Jakarta, (LA) – Mantan Kepala Aksi & Advokasi PIJAR dan aktif di Indonesia Democracy Monitor (InDemo), Agustio Sulisto, mengkritik ketidakjelasan sikap masyarakat sipil dalam menjaga batas antara TNI-Polri dan politik. Menurutnya, hal ini terjadi karena relasi antara militer, kepolisian, dan kekuasaan selalu berubah mengikuti kebutuhan politik penguasa.
Ketergantungan Kekuasaan pada Militer dan Kepolisian
Dilansir dari laman kbanews.com, Agustio menyoroti bagaimana TNI dan Polri sering dijadikan instrumen politik kekuasaan, mulai dari era Soekarno hingga Jokowi. Ia menjelaskan bahwa pada masa Soekarno, militer digunakan sebagai penyeimbang kekuatan politik, sementara setelah peristiwa G30S 1965, TNI malah mengambil alih kekuasaan dan mendongkrak Soeharto ke puncak kekuasaan.
“Di era Soeharto, militer tidak hanya menjadi alat pertahanan, tetapi juga masuk ke birokrasi, parlemen, dan dunia bisnis. Dwi Fungsi ABRI menjadikan TNI sebagai pilar utama rezim Orde Baru,” ujar Agustio.
Era Reformasi: Pemisahan TNI-Polri, Tapi Peran Militer Masih Ada
Setelah era reformasi, pemisahan TNI dan Polri pada tahun 1999 menjadi langkah besar untuk mengurangi peran politik militer. Namun, Agustio menegaskan bahwa meskipun demikian, militer dan kepolisian masih sering terlibat dalam politik. Bahkan, pada era pemerintahan Jokowi, penggunaan TNI dan Polri dalam politik semakin jelas terlihat dengan beberapa peran strategis yang diberikan kepada para jenderal.
“Contoh nyata adalah Prabowo Subianto sebagai Menteri Pertahanan dan Moeldoko sebagai Kepala Staf Kepresidenan. Ini menunjukkan bahwa militer masih menjadi bagian integral dalam politik kekuasaan,” tambahnya.
Inkonsistensi Masyarakat Sipil dalam Mendukung atau Menentang Peran Militer
Agustio juga menyoroti sikap inkonsisten masyarakat sipil dalam mendukung atau menentang keterlibatan TNI dan Polri dalam urusan politik. Ia mengungkapkan bagaimana sikap ini tercermin dalam kasus penanganan Front Pembela Islam (FPI). Ketika TNI dilibatkan untuk menertibkan baliho Habib Rizieq Shihab, banyak pendukung pemerintah yang membenarkan tindakan militer. Namun, ketika enam aktivis FPI tewas dalam insiden di KM 50 Tol Jakarta-Cikampek, sebagian besar kelompok pro-pemerintah memilih untuk diam.

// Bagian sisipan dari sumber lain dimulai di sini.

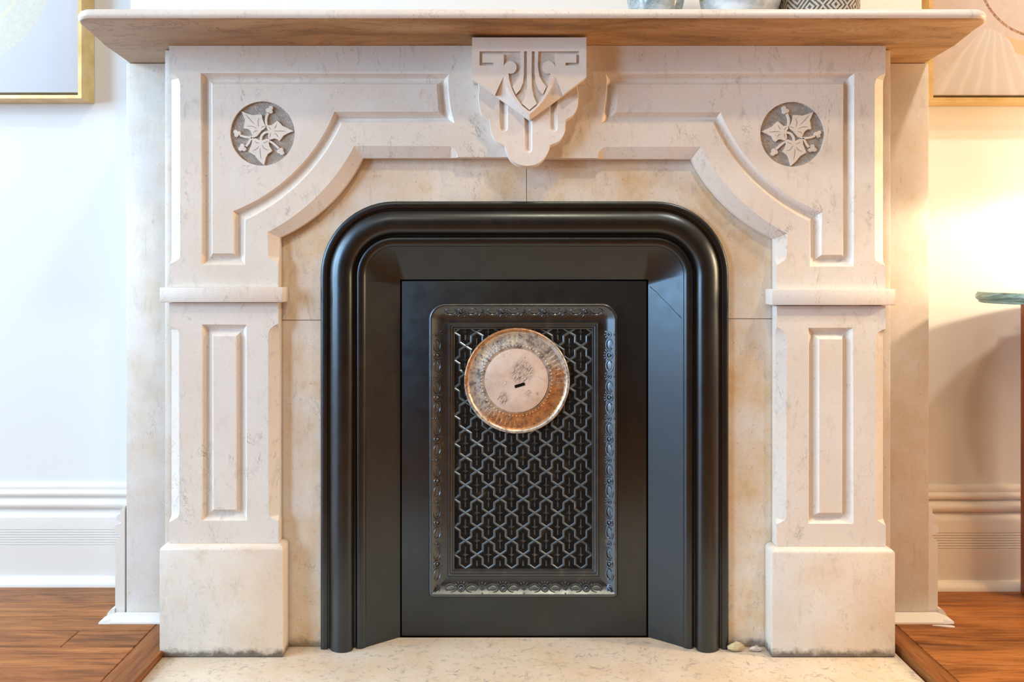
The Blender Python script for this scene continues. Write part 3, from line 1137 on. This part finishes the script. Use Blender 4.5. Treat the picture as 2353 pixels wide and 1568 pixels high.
def ridge(m, a, b, hw=HWR, ap=AP):
    a, b = Vector(a), Vector(b)
    t = (b - a).normalized()
    nrm = Vector((-t.y, t.x)) * hw
    A, B_ = a - t * 0.6, b + t * 0.6
    pts = [P(*(A + nrm), RFI), P(*A, ap), P(*(A - nrm), RFI), P(*(B_ + nrm), RFI), P(*B_, ap), P(*(B_ - nrm), RFI)]
    m.add(pts, [(0, 1, 4, 3), (1, 2, 5, 4), (0, 2, 1), (3, 4, 5)])


XL, XR, YT, YB = 1043.5, 1361.5, 755.0, 1309.0


def clip(a, b):
    (x0, y0), (x1, y1) = a, b
    t0, t1 = 0.0, 1.0
    for p, q in ((-(x1 - x0), x0 - XL), (x1 - x0, XR - x0), (-(y1 - y0), y0 - YT), (y1 - y0, YB - y0)):
        if abs(p) < 1e-9:
            if q < 0: return None
        else:
            t = q / p
            if p < 0: t0 = max(t0, t)
            else: t1 = min(t1, t)
    if t1 - t0 < 0.05: return None
    return ((x0 + (x1 - x0) * t0, y0 + (y1 - y0) * t0), (x0 + (x1 - x0) * t1, y0 + (y1 - y0) * t1))


stars = []
for kx in range(-1, 18):
    yy = SY0 + DY * kx
    odd = kx % 2
    for i in range(-1, 7):
        xx = SX0 + DX * i + (DX / 2 if odd else 0)
        inside = XL + 4 < xx < XR - 4 and YT + 3 < yy < YB - 6
        if inside:
            stars.append((xx, yy))
        hx, hy = DX / 2, DY
        for pl in ([(hx, 0), (hx / 2, 8.4), (hx / 2, 22.8), (0, hy)], [(0, hy), (-hx / 2, 22.8), (-hx / 2, 8.4), (-hx, 0)]):
            for (a, b) in zip(pl, pl[1:]):
                s_ = clip((xx + a[0], yy + a[1]), (xx + b[0], yy + b[1]))
                if s_:
                    ridge(m, *s_)
        for (a, b) in (((0, -7), (0, -17.5)), ((0, 7), (0, 17.5))):
            s_ = clip((xx + a[0], yy + a[1]), (xx + b[0], yy + b[1]))
            if s_ and XL + 3 < xx < XR - 3:
                ridge(m, *s_, hw=1.8, ap=1.0384 + CR)
lat = m.build('lattice', [M['worn'], M['pit']], cov, smooth=0, weld=False)
sm_ = MB()
sx, sy = stars[0]
pts8 = [(8.2, 0), (2.6, 2.8), (0, 8.6), (-2.6, 2.8), (-8.2, 0), (-2.6, -2.8), (0, -8.6), (2.6, -2.8)]
c0 = P(sx, sy, RFI)
base = [P(sx + p[0], sy + p[1], RFI) - c0 for p in pts8]
topp = [P(sx + p[0] * 0.55, sy + p[1] * 0.55, 1.0379 + CR) - c0 for p in pts8]
sm_.bridge(base, topp)
sm_.fill([topp])
st0 = sm_.build('star', M['worn'], None, smooth=0)
star_me = st0.data
bpy.data.objects.remove(st0)
for (xx, yy) in stars:
    place(star_me, 'star', Matrix.Translation(P(xx, yy, RFI)), lat)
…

Peringatan bagi Demokrasi: Ketidakpastian dan Keterlibatan Militer dalam Politik
Sikap inkonsisten ini, menurut Agustio, mengancam kualitas demokrasi di Indonesia. Ia menjelaskan bahwa banyak kelompok politik dan masyarakat sipil hanya menentang intervensi militer saat itu mengancam kepentingan mereka, tetapi mendukungnya ketika digunakan untuk menekan lawan politik.
“Ini adalah tanda bahwa sebagian dari kita belum sepenuhnya memahami dan menghargai prinsip demokrasi yang sejati. Demokrasi tidak bisa berkembang dalam ketidakpastian dan ketidakjelasan posisi,” tegas Agustio.
Dengan potensi RUU TNI yang membuka peluang bagi militer untuk lebih banyak terlibat dalam ranah sipil, Agustio menilai hal ini sebagai tantangan besar bagi masa depan demokrasi Indonesia.